[Start]
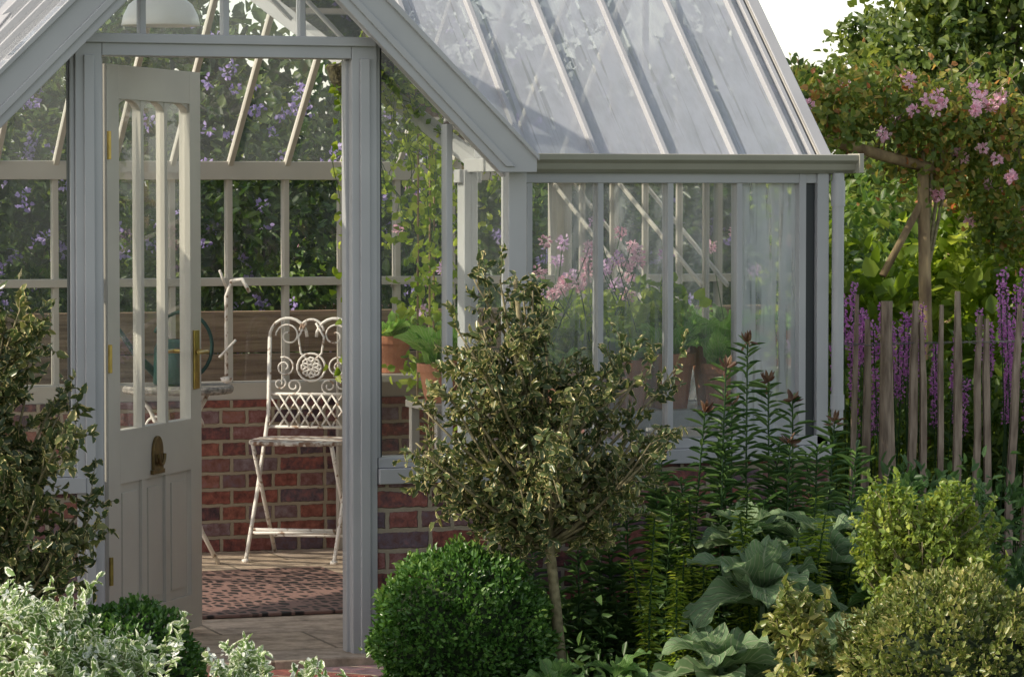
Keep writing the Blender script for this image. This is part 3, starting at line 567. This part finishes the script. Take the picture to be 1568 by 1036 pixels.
# ------------------------------------------------------------ front garden
shrub('holly_tree', (3.95, 10.6, -.16), (3.78, 10.62, 1.36), [(3.86, 10.6, .80, .52, .42, .27), (3.74, 10.6, 1.14, .24, .2, .32), (3.90, 10.6, .58, .32, .3, .16), (4.18, 10.6, .92, .24, .25, .2), (3.62, 10.6, .95, .18, .2, .2)], 100, 10, 10, .034, .020, M_HOLLY, tr=.024, twig=(.06, .15), b0=.40)
shrub('holly_bush', (1.95, 10.5, -.16), (1.93, 10.5, 1.3), [(1.93, 10.5, .85, .34, .36, .40), (1.90, 10.5, 1.2, .25, .25, .24), (2.02, 10.5, .60, .30, .3, .3)], 96, 11, 10, .038, .023, M_HOLLY, tr=.022, twig=(.06, .14), b0=.15)
def ball(name, c, r, n, L, W, mat, core, rough=.06, squash=1, sprigs=0):
    e = empty(name); d = rdir(n)
    ph = R.random(6) * 6
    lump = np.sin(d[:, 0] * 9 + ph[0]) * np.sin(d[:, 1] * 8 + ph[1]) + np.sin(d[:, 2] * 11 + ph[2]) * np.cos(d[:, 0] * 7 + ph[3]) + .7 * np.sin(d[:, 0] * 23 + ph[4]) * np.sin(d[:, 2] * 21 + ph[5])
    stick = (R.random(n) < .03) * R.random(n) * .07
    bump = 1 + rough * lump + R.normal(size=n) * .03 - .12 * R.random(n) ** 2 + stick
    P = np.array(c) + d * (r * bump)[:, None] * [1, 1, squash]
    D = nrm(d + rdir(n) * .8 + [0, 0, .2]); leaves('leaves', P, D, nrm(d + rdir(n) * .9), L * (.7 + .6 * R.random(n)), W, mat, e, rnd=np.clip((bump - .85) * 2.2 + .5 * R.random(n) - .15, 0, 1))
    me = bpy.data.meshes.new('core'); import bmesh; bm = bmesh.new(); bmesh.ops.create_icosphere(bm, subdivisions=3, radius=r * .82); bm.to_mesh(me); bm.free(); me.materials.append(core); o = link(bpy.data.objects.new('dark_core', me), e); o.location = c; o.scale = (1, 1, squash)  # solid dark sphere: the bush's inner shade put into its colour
    b = B(); b.tube([(c[0], c[1], -.16), (c[0], c[1], c[2])], .02, 6); b.obj('stem', BARK, e)
    return e
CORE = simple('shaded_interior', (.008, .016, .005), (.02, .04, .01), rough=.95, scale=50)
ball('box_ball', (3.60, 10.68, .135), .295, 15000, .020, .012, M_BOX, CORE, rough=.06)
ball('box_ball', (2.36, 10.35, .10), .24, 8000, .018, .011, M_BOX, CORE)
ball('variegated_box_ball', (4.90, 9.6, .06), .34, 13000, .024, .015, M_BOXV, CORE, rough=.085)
shrub('golden_box_bush', (5.04, 10.05, -.1), (5.02, 10.05, .6), [(5.03, 10.0, .42, .26, .2, .22), (4.88, 10.0, .52, .12, .1, .17), (5.15, 10.0, .5, .14, .1, .16)], 150, 8, 11, .026, .015, M_BOXY, tr=.012, twig=(.05, .11), b0=.4, upb=1.2)
ws = shrub('white_variegated_shrub', (2.05, 9.8, -.16), (2.05, 9.8, .3), [(1.95, 9.8, .18, .33, .3, .24), (2.22, 9.8, .1, .22, .25, .22)], 60, 7, 13, .040, .021, M_WHITE, tr=.012, twig=(.09, .17), b0=.1, upb=1.2)
tp = [t for t in par_tips[ws.name] if R.random() < .35]; petals(tp, .014, 9, .016, M_WFLOWER, 'white_flowers', ws)
ws = shrub('white_variegated_shrub', (2.68, 9.8, -.16), (2.68, 9.8, .1), [(2.68, 9.8, .06, .26, .2, .15)], 24, 6, 13, .036, .019, M_WHITE, tr=.01, twig=(.08, .14), b0=.1, upb=1.1)
tp = [t for t in par_tips[ws.name] if R.random() < .35]; petals(tp, .014, 9, .016, M_WFLOWER, 'white_flowers', ws)
shrub('pink_tipped_shrub', (4.45, 9.8, -.16), (4.45, 9.8, .3), [(4.45, 9.8, .20, .09, .1, .16)], 14, 6, 9, .04, .022, M_BOXV, tr=.008, twig=(.06, .1), b0=.3, upb=1.2)
def stalks(name, lst, L, W, mat, bud=True, dens=170, tilt=.5):
    e = empty(name); b = B(); P, D, NN, BP = [], [], [], []
    for (x, y, h) in lst:
        lx, ly = R.normal() * .03, R.normal() * .03; z0 = -.16
        pts = [np.array((x + lx * t * t, y + ly * t * t, z0 + (h - z0) * t)) for t in np.linspace(0, 1, 7)]; b.tube(pts, np.linspace(.0055, .003, 7), 5)
        n = int(dens * (h - z0))
        for i in range(n):
            t = .12 + .88 * i / n; a = i * 2.4; p = np.array((x + lx * t * t, y + ly * t * t, z0 + (h - z0) * t))
            P.append(p); D.append((math.cos(a), math.sin(a), tilt * (.4 + t) + R.normal() * .25)); NN.append((R.normal() * .2, R.normal() * .2, 1))
        BP += [pts[-1]] * 10
    b.obj('stems', M_LILY, e); n = len(P); leaves('leaves', P, D, NN, L * (.6 + .6 * R.random(n)), W, mat, e, curl=.3)
    if bud:
        n = len(BP); leaves('flower_buds', np.array(BP), rdir(n) + [0, 0, .7], rdir(n), .05, .014, M_BUD, e)
stalks('lily_plant', [(4.69, 11.0, 1.02), (4.88, 11.2, 1.10), (4.78, 11.1, .88), (5.12, 11.3, .88), (5.2, 11.2, .80), (4.62, 11.1, .86), (4.95, 11.0, .74), (4.5, 11.1, .70), (5.0, 11.25, .95)], .085, .011, M_LILY, dens=110)
stalks('lily_plant', [(4.30 + .07 * i + R.normal() * .03, 11.05 + R.normal() * .08, R.uniform(.45, .76)) for i in range(14)] + [(3.95 + .08 * i, 11.1, R.uniform(.25, .5)) for i in range(7)], .085, .014, M_LILY, bud=False, dens=130)
stalks('spurge_plant', [(4.22 + .06 * i + R.normal() * .03, 10.65 + R.normal() * .1, R.uniform(.22, .55)) for i in range(14)], .045, .007, M_LIME, bud=False, dens=300, tilt=.2)
stalks('spurge_plant', [(4.5 + .06 * i + R.normal() * .03, 10.85 + R.normal() * .1, R.uniform(.35, .62)) for i in range(8)], .045, .007, M_MID, bud=False, dens=300, tilt=.2)
def rosette(name, x, y, z, n, L, W, mat, el=(.2, 1.2)):
    e = empty(name); sp = []
    for i in range(n):
        t = i / n; sp.append(((x + R.normal() * .015, y + R.normal() * .015, z + .02 * i * .3), i * 2.4 + R.normal() * .2, el[0] + (el[1] - el[0]) * t + R.normal() * .1, L * (1.1 - .45 * t) * R.uniform(.85, 1.1), W * (1.1 - .35 * t), R.uniform(.8, 1.5), R.normal() * .15))
    bigleaves('leaves', sp, mat, e)
    b = B(); b.tube([(x, y, -.16), (x, y, z + .05)], .018, 6); b.obj('stem', M_LILY, e)
rosette('mullein_plant', 4.62, 10.45, .22, 17, .32, .15, M_MULL)
rosette('mullein_plant', 4.98, 10.75, .30, 15, .30, .14, M_MULL)
rosette('mullein_plant', 4.75, 10.9, .36, 12, .24, .11, M_MULL)
rosette('mullein_plant', 5.25, 11.0, .34, 12, .27, .12, M_MULL)
rosette('mullein_plant', 4.36, 10.2, .02, 13, .34, .16, M_MULL, el=(.0, 1.1))
rosette('mullein_plant', 4.72, 10.05, .05, 12, .28, .14, M_MULL)
rosette('broadleaf_plant', 5.5, 11.0, .3, 12, .22, .12, M_BROAD)
rosette('broadleaf_plant', 5.75, 11.6, .4, 12, .22, .12, M_BROAD)
rosette('broadleaf_plant', 5.15, 10.5, .2, 11, .20, .12, M_BROAD)
rosette('low_leafy_plant', 3.80, 10.3, -.06, 16, .17, .07, M_BROAD); rosette('low_leafy_plant', 4.05, 10.35, -.04, 14, .17, .07, M_BROAD); rosette('low_leafy_plant', 3.92, 10.15, -.10, 14, .17, .07, M_BROAD)
foliage('groundcover_plants', [(4.6, 11.2, .05, .6, .3, .22), (5.3, 11.2, .12, .5, .4, .25), (4.1, 11.2, .0, .3, .15, .2), (5.9, 11.6, .2, .7, .5, .35), (5.4, 10.4, .0, .6, .5, .2)], 10000, 420, .05, .05, .02, M_LILY)

# ------------------------------------------------------------ fence and right-hand garden
fe = empty('paling_fence'); b = B(); x = 5.80
while x < 9.2:
    w = R.uniform(.024, .042); h = R.uniform(1.06, 1.24); ln = R.normal() * .04; y = 12.6 + R.normal() * .012; lw = w * .6
    ns = 5; vs = []
    for k in range(ns + 1):
        t = k / ns; z = -.16 + (h + .16) * t; cx = x + ln * t + R.normal() * .004; ww = w * (1 - .25 * t) * (1 if k < ns else .55) / 2
        vs += [(cx - ww, y - lw / 2, z), (cx + ww, y - lw / 2 + R.normal() * .003, z), (cx + ww * .8, y + lw / 2, z - (.02 if k == ns else 0)), (cx - ww * .8, y + lw / 2, z)]
    b.add(vs, [(k * 4 + i, k * 4 + (i + 1) % 4, (k + 1) * 4 + (i + 1) % 4, (k + 1) * 4 + i) for k in range(ns) for i in range(4)] + [(ns * 4, ns * 4 + 1, ns * 4 + 2, ns * 4 + 3)])
    x += R.uniform(.06, .085)
for xx in (6.10, 7.6): b.tube([(xx, 12.55, -.16), (xx + .01, 12.55, 1.20)], [.028, .025], 10)
b.obj('pales', STAKE, fe)
b = B()
for z in (1.02, .35):
    for s in (-1, 1): b.tube([(5.78 + .045 * i, 12.6 + s * .028 * math.cos(i * math.pi / 2), z + s * .006 * math.sin(i * 1.9)) for i in range(76)], .0022, 4)
b.obj('wires', WIRE, fe)
pg = empty('rustic_pergola'); b = B()
b.tube([(6.81, 13.6, -.16), (6.82, 13.6, 1.0), (6.80, 13.6, 1.78)], [.032, .03, .026], 10)
b.tube([(6.20, 13.55, 1.92), (6.6, 13.58, 1.82), (7.0, 13.62, 1.73)], [.024, .026, .026], 8); b.tube([(6.60, 13.6, 1.28), (6.80, 13.6, 1.62)], .018, 8)
b.tube([(6.2, 15.0, -.16), (6.2, 15.0, 1.95)], .03, 8); b.tube([(8.0, 14.2, -.16), (8.0, 14.2, 1.95)], .035, 8)
b.tube([(7.35, 14.6, 1.98), (9.2, 14.8, 1.98)], .03, 8); b.tube([(7.35, 14.6, 1.60), (9.2, 14.8, 1.60)], .022, 8); b.tube([(7.45, 14.6, -.16), (7.45, 14.6, 2.1)], .03, 8)
b.obj('poles', POLE, pg, smooth=True)
cr_ = empty('climbing_rose')
RB = [(6.32, 13.6, 2.0, .26, .3, .20), (6.6, 13.7, 2.10, .2, .3, .14), (6.85, 13.6, 1.98, .30, .35, .18), (7.2, 13.8, 1.95, .32, .35, .20), (7.6, 14.1, 1.72, .4, .35, .3), (7.0, 13.7, 1.74, .35, .3, .12), (7.3, 13.8, 1.5, .18, .2, .2)]
foliage('leaves', RB, 9000, 300, .045, .036, .023, M_ROSE, cr_, shell=.1)
P, out, _ = cloud(RB, 80, 80, .02, .9); P[:, 1] -= .12; petals(P, .020, 20, .022, M_PINK, 'rose_blooms', cr_)
b = B(); SP, SD = [], []
for k in range(60):
    s0 = np.array((6.15 + R.random() * 1.6, 13.6 + R.random() * .2, 1.8)); e0 = s0 + np.array((R.normal() * .22, R.normal() * .2, R.uniform(.2, .52))); mm = (s0 + e0) / 2 + [0, 0, .06]; b.tube([s0, mm, e0], [.005, .003, .0015], 4)
    for t in np.linspace(.3, 1, 14):
        SP.append(((1 - t) ** 2 * s0 + 2 * t * (1 - t) * mm + t * t * e0)); SD.append(rdir(1)[0])
leaves('shoot_leaves', SP, SD, rdir(len(SP)), .045, .028, M_ROSE, cr_)
for k in range(4): b.tube([(6.78 + .03 * k, 13.62, -.16), (6.83 - .03 * k, 13.6, .9), (6.8 + .05 * k, 13.6, 1.85)], .009, 5)
b.obj('canes', BARK, cr_)
foliage('hop_hedge', [(6.45, 14.2, .9, .35, .3, .6), (6.9, 14.2, .8, .4, .35, .6), (7.5, 14.2, .9, .5, .35, .7), (8.2, 14.3, .9, .6, .35, .8), (6.2, 14.5, 1.3, .25, .3, .4)], 9500, 330, .07, .075, .055, M_LIME)
foliage('shrubbery', [(6.6, 13.3, .4, .8, .35, .5), (7.6, 13.3, .45, .9, .35, .55)], 10000, 380, .07, .06, .02, M_MID)
ls = empty('loosestrife_plant'); b = B(); C = []
for k in range(60):
    x, y, h = R.uniform(6.0, 7.6), R.uniform(12.7, 13.1), R.uniform(.8, 1.34); x2 = x + R.normal() * .05; b.tube([(x, y, -.16), (x2, y, h)], .003, 4)
    ls_ = R.uniform(.16, .32)
    for t in np.linspace(0, 1, 22): C.append((x2 + (x - x2) * ls_ * t / (h + .16), y, h - ls_ * t))
C = np.array(C); b.obj('stems', M_LILY, ls); petals(C, .013, 6, .013, M_LOOSE, 'flower_spikes', ls)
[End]
• [WHAT THE EXERCISE ASKS] Leave out the pictures and restate, word for word, the lines from the top of the data through the line containing "P = np.array(c)", both included.

• [RIGHT ANSWER]
Keep writing the Blender script for this image. This is part 3, starting at line 567. This part finishes the script. Take the picture to be 1568 by 1036 pixels.
# ------------------------------------------------------------ front garden
shrub('holly_tree', (3.95, 10.6, -.16), (3.78, 10.62, 1.36), [(3.86, 10.6, .80, .52, .42, .27), (3.74, 10.6, 1.14, .24, .2, .32), (3.90, 10.6, .58, .32, .3, .16), (4.18, 10.6, .92, .24, .25, .2), (3.62, 10.6, .95, .18, .2, .2)], 100, 10, 10, .034, .020, M_HOLLY, tr=.024, twig=(.06, .15), b0=.40)
shrub('holly_bush', (1.95, 10.5, -.16), (1.93, 10.5, 1.3), [(1.93, 10.5, .85, .34, .36, .40), (1.90, 10.5, 1.2, .25, .25, .24), (2.02, 10.5, .60, .30, .3, .3)], 96, 11, 10, .038, .023, M_HOLLY, tr=.022, twig=(.06, .14), b0=.15)
def ball(name, c, r, n, L, W, mat, core, rough=.06, squash=1, sprigs=0):
    e = empty(name); d = rdir(n)
    ph = R.random(6) * 6
    lump = np.sin(d[:, 0] * 9 + ph[0]) * np.sin(d[:, 1] * 8 + ph[1]) + np.sin(d[:, 2] * 11 + ph[2]) * np.cos(d[:, 0] * 7 + ph[3]) + .7 * np.sin(d[:, 0] * 23 + ph[4]) * np.sin(d[:, 2] * 21 + ph[5])
    stick = (R.random(n) < .03) * R.random(n) * .07
    bump = 1 + rough * lump + R.normal(size=n) * .03 - .12 * R.random(n) ** 2 + stick
    P = np.array(c) + d * (r * bump)[:, None] * [1, 1, squash]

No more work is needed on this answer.